The Israeli-Palestinian Paradox

March 20, 1996

THE current enforced separation of Israel from the West Bank and Gaza Strip, in the wake of the recent terrorist bombings in Israel, may help relieve many Israelis' understandable security concerns. But it is not a long-term solution for either Israel or the new Palestinian Authority (PA).

It is far too costly for both sides. Like it or not, the fates of the Israeli and the Palestinian people are intertwined. If Israelis do not feel secure, Palestinians cannot prosper. If Palestinians do not prosper, Israelis will never feel secure.

This paradox is least understood by Israeli critics of the current approach. Some have always opposed Israeli troop withdrawal from the West Bank because they did not want to give up territory to the 1 million Palestinians who live there. At the same time they wanted to be rid of the "Palestinian problem."

Now many critics of the current policy oppose granting the Palestinians more autonomy. But freezing things where they are does not help achieve the separation these critics want; indeed, it maintains the fiction that the Palestinians can be subjects of a Greater Israel.

In offering Israelis less physical separation than a Palestinian state would provide, critics of the current approach ensure continuation of Palestinian discontent and help create the conditions for renewed street fighting, if not worse. Any approach that precludes political independence makes it far more difficult for Palestinians to promote their own prosperity and consequently undermines Israel's security - which critics of the Israeli government say is their highest priority.

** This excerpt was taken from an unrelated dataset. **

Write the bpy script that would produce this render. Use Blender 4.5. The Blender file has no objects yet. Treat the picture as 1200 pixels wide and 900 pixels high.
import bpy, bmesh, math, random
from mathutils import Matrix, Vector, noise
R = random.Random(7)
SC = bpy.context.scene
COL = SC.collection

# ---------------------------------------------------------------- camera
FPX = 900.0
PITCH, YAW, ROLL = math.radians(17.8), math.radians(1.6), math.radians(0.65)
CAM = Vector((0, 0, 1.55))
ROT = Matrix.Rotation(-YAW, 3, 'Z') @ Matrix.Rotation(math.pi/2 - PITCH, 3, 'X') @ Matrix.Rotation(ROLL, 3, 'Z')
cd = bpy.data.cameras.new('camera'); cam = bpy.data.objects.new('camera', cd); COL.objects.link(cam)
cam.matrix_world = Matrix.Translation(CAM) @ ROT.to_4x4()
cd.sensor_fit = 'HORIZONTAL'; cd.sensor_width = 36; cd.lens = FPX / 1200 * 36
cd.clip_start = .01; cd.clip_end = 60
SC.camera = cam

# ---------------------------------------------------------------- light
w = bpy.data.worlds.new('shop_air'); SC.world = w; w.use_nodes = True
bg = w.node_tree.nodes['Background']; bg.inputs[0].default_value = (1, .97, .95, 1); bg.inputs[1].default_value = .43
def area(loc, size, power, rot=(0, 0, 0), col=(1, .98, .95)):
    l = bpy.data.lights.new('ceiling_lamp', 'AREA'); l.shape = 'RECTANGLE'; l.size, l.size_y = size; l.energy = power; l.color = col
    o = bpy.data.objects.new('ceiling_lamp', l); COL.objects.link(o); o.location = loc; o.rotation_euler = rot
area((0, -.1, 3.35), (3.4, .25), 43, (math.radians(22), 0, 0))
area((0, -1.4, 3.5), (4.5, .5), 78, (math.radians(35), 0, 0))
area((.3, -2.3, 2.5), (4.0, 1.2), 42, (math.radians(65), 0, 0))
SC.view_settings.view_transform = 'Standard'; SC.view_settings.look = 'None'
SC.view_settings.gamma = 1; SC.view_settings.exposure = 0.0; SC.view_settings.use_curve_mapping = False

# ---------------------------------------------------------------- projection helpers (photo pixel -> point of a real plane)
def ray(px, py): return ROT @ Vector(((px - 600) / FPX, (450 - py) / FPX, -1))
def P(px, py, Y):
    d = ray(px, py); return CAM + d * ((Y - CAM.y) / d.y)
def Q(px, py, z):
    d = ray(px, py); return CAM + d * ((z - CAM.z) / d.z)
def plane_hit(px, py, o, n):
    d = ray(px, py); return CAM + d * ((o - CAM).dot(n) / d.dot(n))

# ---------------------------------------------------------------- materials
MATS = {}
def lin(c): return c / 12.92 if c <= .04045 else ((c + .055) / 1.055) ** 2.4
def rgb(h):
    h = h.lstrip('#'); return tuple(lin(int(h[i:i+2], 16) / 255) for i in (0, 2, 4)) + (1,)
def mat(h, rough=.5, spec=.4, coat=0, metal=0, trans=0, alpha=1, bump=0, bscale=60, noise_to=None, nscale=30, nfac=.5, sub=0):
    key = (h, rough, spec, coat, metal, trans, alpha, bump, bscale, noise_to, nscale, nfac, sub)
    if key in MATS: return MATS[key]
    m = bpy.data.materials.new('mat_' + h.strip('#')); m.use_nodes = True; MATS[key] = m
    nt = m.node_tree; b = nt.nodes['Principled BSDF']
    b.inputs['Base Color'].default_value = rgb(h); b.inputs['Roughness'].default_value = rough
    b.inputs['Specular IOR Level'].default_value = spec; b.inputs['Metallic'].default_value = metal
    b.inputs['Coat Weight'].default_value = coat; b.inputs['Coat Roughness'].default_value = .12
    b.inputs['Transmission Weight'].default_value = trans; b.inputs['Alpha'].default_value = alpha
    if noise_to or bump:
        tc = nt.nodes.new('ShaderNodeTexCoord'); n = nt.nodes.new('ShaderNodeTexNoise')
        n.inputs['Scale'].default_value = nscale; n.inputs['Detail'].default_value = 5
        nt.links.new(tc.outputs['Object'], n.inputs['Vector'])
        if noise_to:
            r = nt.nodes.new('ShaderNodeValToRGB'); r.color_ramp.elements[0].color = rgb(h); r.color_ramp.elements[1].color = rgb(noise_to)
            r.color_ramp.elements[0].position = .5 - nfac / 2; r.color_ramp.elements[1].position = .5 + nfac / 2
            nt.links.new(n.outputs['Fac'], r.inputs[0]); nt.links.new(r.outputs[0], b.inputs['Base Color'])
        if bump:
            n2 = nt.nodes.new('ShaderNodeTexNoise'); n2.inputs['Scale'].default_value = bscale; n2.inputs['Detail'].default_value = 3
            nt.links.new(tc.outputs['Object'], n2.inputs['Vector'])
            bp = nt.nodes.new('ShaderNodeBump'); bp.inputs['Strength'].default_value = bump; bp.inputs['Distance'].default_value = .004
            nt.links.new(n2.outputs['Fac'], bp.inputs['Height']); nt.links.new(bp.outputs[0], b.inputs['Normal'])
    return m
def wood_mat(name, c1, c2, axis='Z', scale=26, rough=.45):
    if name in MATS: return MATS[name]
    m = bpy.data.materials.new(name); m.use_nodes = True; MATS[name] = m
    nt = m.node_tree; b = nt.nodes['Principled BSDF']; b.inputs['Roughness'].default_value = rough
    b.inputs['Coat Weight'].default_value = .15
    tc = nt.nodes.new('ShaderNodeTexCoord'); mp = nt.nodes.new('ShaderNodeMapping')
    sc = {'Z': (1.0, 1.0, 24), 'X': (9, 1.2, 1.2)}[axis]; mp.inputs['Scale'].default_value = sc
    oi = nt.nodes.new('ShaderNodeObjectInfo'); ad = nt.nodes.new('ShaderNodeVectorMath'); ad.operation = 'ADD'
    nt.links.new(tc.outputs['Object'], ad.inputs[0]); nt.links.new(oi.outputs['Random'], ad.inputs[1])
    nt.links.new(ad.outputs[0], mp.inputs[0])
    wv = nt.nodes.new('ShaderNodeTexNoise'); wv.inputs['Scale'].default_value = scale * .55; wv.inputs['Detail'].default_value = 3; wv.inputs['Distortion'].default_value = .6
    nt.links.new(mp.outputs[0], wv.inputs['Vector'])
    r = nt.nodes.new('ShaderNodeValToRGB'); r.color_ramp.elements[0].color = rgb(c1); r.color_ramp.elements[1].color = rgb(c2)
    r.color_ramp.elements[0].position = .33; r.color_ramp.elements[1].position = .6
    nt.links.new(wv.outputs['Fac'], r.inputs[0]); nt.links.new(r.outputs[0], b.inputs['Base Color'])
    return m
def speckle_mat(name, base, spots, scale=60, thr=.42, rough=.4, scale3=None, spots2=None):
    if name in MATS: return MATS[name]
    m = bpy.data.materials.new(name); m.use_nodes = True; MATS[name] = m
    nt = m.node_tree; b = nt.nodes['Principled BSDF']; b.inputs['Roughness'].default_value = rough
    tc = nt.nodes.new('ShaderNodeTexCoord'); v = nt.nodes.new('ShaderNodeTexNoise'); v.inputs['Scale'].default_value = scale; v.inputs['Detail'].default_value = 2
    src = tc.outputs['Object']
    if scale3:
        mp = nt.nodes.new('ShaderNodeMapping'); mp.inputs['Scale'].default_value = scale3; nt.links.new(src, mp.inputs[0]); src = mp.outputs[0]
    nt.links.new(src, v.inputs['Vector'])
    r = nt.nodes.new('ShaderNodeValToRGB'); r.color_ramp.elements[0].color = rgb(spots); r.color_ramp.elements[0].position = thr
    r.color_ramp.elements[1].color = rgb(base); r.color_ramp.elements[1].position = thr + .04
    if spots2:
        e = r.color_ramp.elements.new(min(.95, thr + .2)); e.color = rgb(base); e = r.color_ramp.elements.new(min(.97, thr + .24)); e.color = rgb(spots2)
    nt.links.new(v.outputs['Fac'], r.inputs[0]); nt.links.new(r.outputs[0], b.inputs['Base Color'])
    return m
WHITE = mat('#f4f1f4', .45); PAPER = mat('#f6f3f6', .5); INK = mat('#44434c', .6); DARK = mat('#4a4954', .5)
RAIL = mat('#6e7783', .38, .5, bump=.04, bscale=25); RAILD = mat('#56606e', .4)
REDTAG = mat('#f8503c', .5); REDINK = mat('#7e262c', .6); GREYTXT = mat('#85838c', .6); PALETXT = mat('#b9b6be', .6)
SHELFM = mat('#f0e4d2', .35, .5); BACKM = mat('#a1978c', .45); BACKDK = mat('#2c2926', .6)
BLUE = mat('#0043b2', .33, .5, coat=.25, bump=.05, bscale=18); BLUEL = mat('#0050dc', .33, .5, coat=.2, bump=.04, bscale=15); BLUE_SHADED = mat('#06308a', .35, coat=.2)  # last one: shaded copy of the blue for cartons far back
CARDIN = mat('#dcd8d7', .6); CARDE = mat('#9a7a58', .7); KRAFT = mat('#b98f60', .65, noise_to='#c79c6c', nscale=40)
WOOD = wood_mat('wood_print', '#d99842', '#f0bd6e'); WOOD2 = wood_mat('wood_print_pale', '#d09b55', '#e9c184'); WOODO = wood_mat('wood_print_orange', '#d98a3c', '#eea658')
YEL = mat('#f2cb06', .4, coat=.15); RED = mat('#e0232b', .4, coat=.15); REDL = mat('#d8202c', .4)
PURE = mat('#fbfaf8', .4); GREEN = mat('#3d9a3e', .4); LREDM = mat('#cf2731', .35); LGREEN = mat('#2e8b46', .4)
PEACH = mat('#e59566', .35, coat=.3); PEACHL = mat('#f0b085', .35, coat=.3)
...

Likewise, the Palestinians need what Israel can offer economically. The best market for Palestinian products is Israel. Next-door Jordan, Syria, and Iraq are relatively poor, have extensive unemployment, and will feel threatened by Palestinian competition. Markets in the Gulf countries are closed to Palestinian products and are far more costly to reach. Moreover, Palestinians need the relatively well-paid jobs in Israel.

Nor is there any other answer to the security dilemma. What appears most attractive to Israeli critics - reintroducing Israeli forces to secure the Palestinian territories - is neither practical nor possible, if peace is the long-term goal. Indeed, the PA can take the lead in offering Israel real security. It is better suited than anyone to combat Palestinian terrorism. In the economic sphere, no one is better suited than Israel to offer the Palestinians prosperity. Achieving Israeli security and Palestinian prosperity requires cooperation, and that can only occur on mutually acceptable terms.

The Oslo process is precisely that cooperation. Few analysts anticipated the high cost that Oslo would extract, particularly in human terms. Yet surrender to the voices calling for a pre-Oslo separation is a recipe for disaster.

It is high time for Israel and the PA to grasp the fact that they have become mutually dependent - if one suffers, both do. Israel should appoint to a cabinet-level post a recognized economist whose mandate would be promoting Palestinian prosperity. And the PA must similarly appoint a senior-level official to its government whose mandate would be enhancement of Israeli security.

The Oslo process disentangled Israeli and Palestinian territorial claims and provides a reasonable path for separate Israeli, Palestinian, and Jordanian political existence. But it also recognized that the economies and security of Israel and the PA are intertwined and will remain so for the foreseeable future. Only if both peoples recognize and accept this can they have what they both want - security and prosperity.